Leave the pictures out. Return all other data exactly.

DATA EXCERPT
☆ ☆ ☆ ☆ ☆

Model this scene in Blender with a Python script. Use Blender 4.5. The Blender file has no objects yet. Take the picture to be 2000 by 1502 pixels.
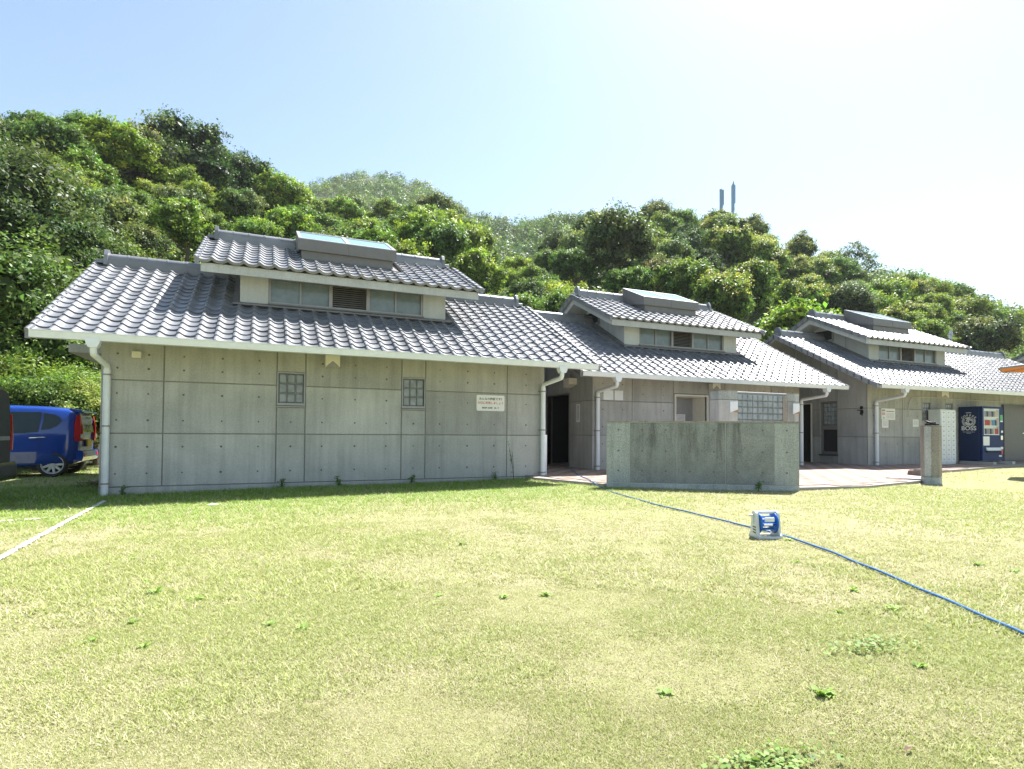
import bpy, math, random
import numpy as np
from mathutils import Matrix, Vector
S = bpy.context.scene
COL = S.collection
R_ = math.radians

# ------------------------------------------------------------------ camera
cam = bpy.data.cameras.new('camera')
co = bpy.data.objects.new('camera', cam)
COL.objects.link(co)
YAW, PITCH, ROLL = R_(23.5175), R_(1.3398), R_(0.421)
Fv = Vector((math.sin(YAW)*math.cos(PITCH), math.cos(YAW)*math.cos(PITCH), math.sin(PITCH)))
R0 = Vector((math.cos(YAW), -math.sin(YAW), 0)); U0 = R0.cross(Fv)
Rv = R0*math.cos(ROLL) + U0*math.sin(ROLL); Uv = -R0*math.sin(ROLL) + U0*math.cos(ROLL)
co.matrix_world = Matrix(((Rv.x, Uv.x, -Fv.x, 0), (Rv.y, Uv.y, -Fv.y, 0), (Rv.z, Uv.z, -Fv.z, 0.9), (0, 0, 0, 1)))
cam.sensor_fit = 'HORIZONTAL'; cam.sensor_width = 36.0
cam.lens = 36*1121.8/2000
cam.shift_y = 66.65/2000
cam.clip_start = 0.05; cam.clip_end = 3000
S.camera = co

# ------------------------------------------------------------------ sky, sun, exposure
SUN = Vector((0.50, 0.30, 1.0)).normalized()
SUN_EL = math.asin(SUN.z); SUN_AZ = math.atan2(SUN.x, SUN.y)
w = bpy.data.worlds.new('World'); S.world = w; w.use_nodes = True
wn = w.node_tree.nodes; wl = w.node_tree.links
bg = wn['Background']
sky = wn.new('ShaderNodeTexSky'); sky.sky_type = 'NISHITA'; sky.sun_disc = False
sky.sun_elevation = SUN_EL; sky.sun_rotation = SUN_AZ
sky.altitude = 0; sky.air_density = 1.0; sky.dust_density = 0.9; sky.ozone_density = 0.6
wb = wn.new('ShaderNodeMix'); wb.data_type = 'RGBA'; wb.blend_type = 'MULTIPLY'; wb.inputs[0].default_value = 1.0
wb.inputs[7].default_value = (1.0, 1.0, 0.94, 1)        # the camera's white balance
wl.new(sky.outputs[0], wb.inputs[6]); wl.new(wb.outputs[2], bg.inputs[0]); bg.inputs[1].default_value = 0.088
sd = bpy.data.lights.new('sun', 'SUN'); sd.energy = 5.0; sd.angle = R_(0.5); sd.color = (1.0, 0.97, 0.925)
so = bpy.data.objects.new('sun', sd); COL.objects.link(so)
so.rotation_euler = (-SUN).to_track_quat('-Z', 'Y').to_euler(); so.location = (20, 10, 60)
S.view_settings.view_transform = 'Standard'; S.view_settings.look = 'None'
S.view_settings.gamma = 1.0; S.view_settings.use_curve_mapping = False
S.view_settings.exposure = 1.5

# ------------------------------------------------------------------ materials
def nt(name):
    m = bpy.data.materials.new(name); m.use_nodes = True
    t = m.node_tree; b = t.nodes['Principled BSDF']
    return m, t, b
def N(t, kind, **kw):
    n = t.nodes.new(kind)
    for k, v in kw.items():
        if hasattr(n, k): setattr(n, k, v)
        else: n.inputs[k].default_value = v
    return n
def noise(t, vec, scale, detail=4, rough=.55, dist=0):
    n = N(t, 'ShaderNodeTexNoise'); n.inputs['Scale'].default_value = scale; n.inputs['Detail'].default_value = detail
    n.inputs['Roughness'].default_value = rough; n.inputs['Distortion'].default_value = dist
    if vec is not None: t.links.new(vec, n.inputs['Vector'])
    return n.outputs['Fac']
def ramp(t, fac, stops):
    r = N(t, 'ShaderNodeValToRGB'); e = r.color_ramp.elements
    while len(e) < len(stops): e.new(0.5)
    for i, (p, c) in enumerate(stops):
        e[i].position = p; e[i].color = (*c, 1) if len(c) == 3 else c
    t.links.new(fac, r.inputs[0]); return r.outputs[0]
def mixc(t, fac, a, b, mode='MIX'):
    m = N(t, 'ShaderNodeMix'); m.data_type = 'RGBA'; m.blend_type = mode
    for s, v in ((0, fac), (6, a), (7, b)):
        if isinstance(v, (int, float)): m.inputs[s].default_value = v
        elif isinstance(v, tuple): m.inputs[s].default_value = (*v, 1)
        else: t.links.new(v, m.inputs[s])
    return m.outputs[2]
def math_(t, op, a, b=0.0, c=0.0):
    m = N(t, 'ShaderNodeMath'); m.operation = op
    for i, v in enumerate((a, b, c)):
        if isinstance(v, (int, float)): m.inputs[i].default_value = v
        else: t.links.new(v, m.inputs[i])
    return m.outputs[0]
def mapped(t, vec, sc):
    m = N(t, 'ShaderNodeMapping'); m.inputs['Scale'].default_value = sc; t.links.new(vec, m.inputs[0]); return m.outputs[0]
def wpos(t): return N(t, 'ShaderNodeNewGeometry').outputs['Position']
def bump(t, b, h, s=.3, d=.01):
    n = N(t, 'ShaderNodeBump'); n.inputs['Strength'].default_value = s; n.inputs['Distance'].default_value = d
    t.links.new(h, n.inputs['Height']); t.links.new(n.outputs[0], b.inputs['Normal'])
def orand(t): return N(t, 'ShaderNodeObjectInfo').outputs['Random']

def plain(name, col, rough=.5, metal=0, var=.08, spec=.5, bmp=0):
    m, t, b = nt(name); p = wpos(t)
    v = noise(t, p, 7, 5)
    c = ramp(t, v, [(.3, tuple(x*(1-var) for x in col)), (.7, tuple(min(1, x*(1+var)) for x in col))])
    t.links.new(c, b.inputs['Base Color']); b.inputs['Roughness'].default_value = rough; b.inputs['Metallic'].default_value = metal
    b.inputs['Specular IOR Level'].default_value = spec
    if bmp: bump(t, b, noise(t, p, 60, 3), bmp, .004)
    return m

def concrete(name, c_lo, c_hi, streak=.35, speck=.12, rvar=.10, green=0):
    m, t, b = nt(name); p = wpos(t)
    big = noise(t, p, .9, 6, .6, .6)
    c = ramp(t, big, [(.28, c_lo), (.72, c_hi)])
    st = noise(t, mapped(t, p, (5, 5, .35)), 1.6, 5, .6)
    c = mixc(t, math_(t, 'MULTIPLY', ramp(t, st, [(.42, (0,)*3), (.75, (1,)*3)]), streak), c, tuple(x*.5 for x in c_lo))
    if green:
        g = noise(t, mapped(t, p, (3, 3, 1)), 2.3, 5, .65)
        c = mixc(t, math_(t, 'MULTIPLY', ramp(t, g, [(.45, (0,)*3), (.7, (1,)*3)]), green), c, (.17, .21, .17))
    sp = noise(t, p, 55, 4, .7)
    c = mixc(t, speck, c, ramp(t, sp, [(.35, (.0,)*3), (.65, (1,)*3)]), 'OVERLAY')
    r = orand(t)
    hsv = N(t, 'ShaderNodeHueSaturation'); t.links.new(c, hsv.inputs['Color'])
    t.links.new(math_(t, 'MULTIPLY_ADD', r, rvar*2, 1-rvar), hsv.inputs['Value'])
    t.links.new(hsv.outputs[0], b.inputs['Base Color'])
    b.inputs['Roughness'].default_value = .82; b.inputs['Specular IOR Level'].default_value = .3
    bump(t, b, noise(t, p, 30, 6, .7), .25, .006)
    return m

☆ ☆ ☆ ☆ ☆

EXERCISE RESPONSE
Model this scene in Blender with a Python script. Use Blender 4.5. The Blender file has no objects yet. Take the picture to be 2000 by 1502 pixels.
import bpy, math, random
import numpy as np
from mathutils import Matrix, Vector
S = bpy.context.scene
COL = S.collection
R_ = math.radians

# ------------------------------------------------------------------ camera
cam = bpy.data.cameras.new('camera')
co = bpy.data.objects.new('camera', cam)
COL.objects.link(co)
YAW, PITCH, ROLL = R_(23.5175), R_(1.3398), R_(0.421)
Fv = Vector((math.sin(YAW)*math.cos(PITCH), math.cos(YAW)*math.cos(PITCH), math.sin(PITCH)))
R0 = Vector((math.cos(YAW), -math.sin(YAW), 0)); U0 = R0.cross(Fv)
Rv = R0*math.cos(ROLL) + U0*math.sin(ROLL); Uv = -R0*math.sin(ROLL) + U0*math.cos(ROLL)
co.matrix_world = Matrix(((Rv.x, Uv.x, -Fv.x, 0), (Rv.y, Uv.y, -Fv.y, 0), (Rv.z, Uv.z, -Fv.z, 0.9), (0, 0, 0, 1)))
cam.sensor_fit = 'HORIZONTAL'; cam.sensor_width = 36.0
cam.lens = 36*1121.8/2000
cam.shift_y = 66.65/2000
cam.clip_start = 0.05; cam.clip_end = 3000
S.camera = co

# ------------------------------------------------------------------ sky, sun, exposure
SUN = Vector((0.50, 0.30, 1.0)).normalized()
SUN_EL = math.asin(SUN.z); SUN_AZ = math.atan2(SUN.x, SUN.y)
w = bpy.data.worlds.new('World'); S.world = w; w.use_nodes = True
wn = w.node_tree.nodes; wl = w.node_tree.links
bg = wn['Background']
sky = wn.new('ShaderNodeTexSky'); sky.sky_type = 'NISHITA'; sky.sun_disc = False
sky.sun_elevation = SUN_EL; sky.sun_rotation = SUN_AZ
sky.altitude = 0; sky.air_density = 1.0; sky.dust_density = 0.9; sky.ozone_density = 0.6
wb = wn.new('ShaderNodeMix'); wb.data_type = 'RGBA'; wb.blend_type = 'MULTIPLY'; wb.inputs[0].default_value = 1.0
wb.inputs[7].default_value = (1.0, 1.0, 0.94, 1)        # the camera's white balance
wl.new(sky.outputs[0], wb.inputs[6]); wl.new(wb.outputs[2], bg.inputs[0]); bg.inputs[1].default_value = 0.088
sd = bpy.data.lights.new('sun', 'SUN'); sd.energy = 5.0; sd.angle = R_(0.5); sd.color = (1.0, 0.97, 0.925)
so = bpy.data.objects.new('sun', sd); COL.objects.link(so)
so.rotation_euler = (-SUN).to_track_quat('-Z', 'Y').to_euler(); so.location = (20, 10, 60)
S.view_settings.view_transform = 'Standard'; S.view_settings.look = 'None'
S.view_settings.gamma = 1.0; S.view_settings.use_curve_mapping = False
S.view_settings.exposure = 1.5

# ------------------------------------------------------------------ materials
def nt(name):
    m = bpy.data.materials.new(name); m.use_nodes = True
    t = m.node_tree; b = t.nodes['Principled BSDF']
    return m, t, b
def N(t, kind, **kw):
    n = t.nodes.new(kind)
    for k, v in kw.items():
        if hasattr(n, k): setattr(n, k, v)
        else: n.inputs[k].default_value = v
    return n
def noise(t, vec, scale, detail=4, rough=.55, dist=0):
    n = N(t, 'ShaderNodeTexNoise'); n.inputs['Scale'].default_value = scale; n.inputs['Detail'].default_value = detail
    n.inputs['Roughness'].default_value = rough; n.inputs['Distortion'].default_value = dist
    if vec is not None: t.links.new(vec, n.inputs['Vector'])
    return n.outputs['Fac']
def ramp(t, fac, stops):
    r = N(t, 'ShaderNodeValToRGB'); e = r.color_ramp.elements
    while len(e) < len(stops): e.new(0.5)
    for i, (p, c) in enumerate(stops):
        e[i].position = p; e[i].color = (*c, 1) if len(c) == 3 else c
    t.links.new(fac, r.inputs[0]); return r.outputs[0]
def mixc(t, fac, a, b, mode='MIX'):
    m = N(t, 'ShaderNodeMix'); m.data_type = 'RGBA'; m.blend_type = mode
    for s, v in ((0, fac), (6, a), (7, b)):
        if isinstance(v, (int, float)): m.inputs[s].default_value = v
        elif isinstance(v, tuple): m.inputs[s].default_value = (*v, 1)
        else: t.links.new(v, m.inputs[s])
    return m.outputs[2]
def math_(t, op, a, b=0.0, c=0.0):
    m = N(t, 'ShaderNodeMath'); m.operation = op
    for i, v in enumerate((a, b, c)):
        if isinstance(v, (int, float)): m.inputs[i].default_value = v
        else: t.links.new(v, m.inputs[i])
    return m.outputs[0]
def mapped(t, vec, sc):
    m = N(t, 'ShaderNodeMapping'); m.inputs['Scale'].default_value = sc; t.links.new(vec, m.inputs[0]); return m.outputs[0]
def wpos(t): return N(t, 'ShaderNodeNewGeometry').outputs['Position']
def bump(t, b, h, s=.3, d=.01):
    n = N(t, 'ShaderNodeBump'); n.inputs['Strength'].default_value = s; n.inputs['Distance'].default_value = d
    t.links.new(h, n.inputs['Height']); t.links.new(n.outputs[0], b.inputs['Normal'])
def orand(t): return N(t, 'ShaderNodeObjectInfo').outputs['Random']

def plain(name, col, rough=.5, metal=0, var=.08, spec=.5, bmp=0):
    m, t, b = nt(name); p = wpos(t)
    v = noise(t, p, 7, 5)
    c = ramp(t, v, [(.3, tuple(x*(1-var) for x in col)), (.7, tuple(min(1, x*(1+var)) for x in col))])
    t.links.new(c, b.inputs['Base Color']); b.inputs['Roughness'].default_value = rough; b.inputs['Metallic'].default_value = metal
    b.inputs['Specular IOR Level'].default_value = spec
    if bmp: bump(t, b, noise(t, p, 60, 3), bmp, .004)
    return m

def concrete(name, c_lo, c_hi, streak=.35, speck=.12, rvar=.10, green=0):
    m, t, b = nt(name); p = wpos(t)
    big = noise(t, p, .9, 6, .6, .6)
    c = ramp(t, big, [(.28, c_lo), (.72, c_hi)])
    st = noise(t, mapped(t, p, (5, 5, .35)), 1.6, 5, .6)
    c = mixc(t, math_(t, 'MULTIPLY', ramp(t, st, [(.42, (0,)*3), (.75, (1,)*3)]), streak), c, tuple(x*.5 for x in c_lo))
    if green:
        g = noise(t, mapped(t, p, (3, 3, 1)), 2.3, 5, .65)
        c = mixc(t, math_(t, 'MULTIPLY', ramp(t, g, [(.45, (0,)*3), (.7, (1,)*3)]), green), c, (.17, .21, .17))
    sp = noise(t, p, 55, 4, .7)
    c = mixc(t, speck, c, ramp(t, sp, [(.35, (.0,)*3), (.65, (1,)*3)]), 'OVERLAY')
    r = orand(t)
    hsv = N(t, 'ShaderNodeHueSaturation'); t.links.new(c, hsv.inputs['Color'])
    t.links.new(math_(t, 'MULTIPLY_ADD', r, rvar*2, 1-rvar), hsv.inputs['Value'])
    t.links.new(hsv.outputs[0], b.inputs['Base Color'])
    b.inputs['Roughness'].default_value = .82; b.inputs['Specular IOR Level'].default_value = .3
    bump(t, b, noise(t, p, 30, 6, .7), .25, .006)
    return m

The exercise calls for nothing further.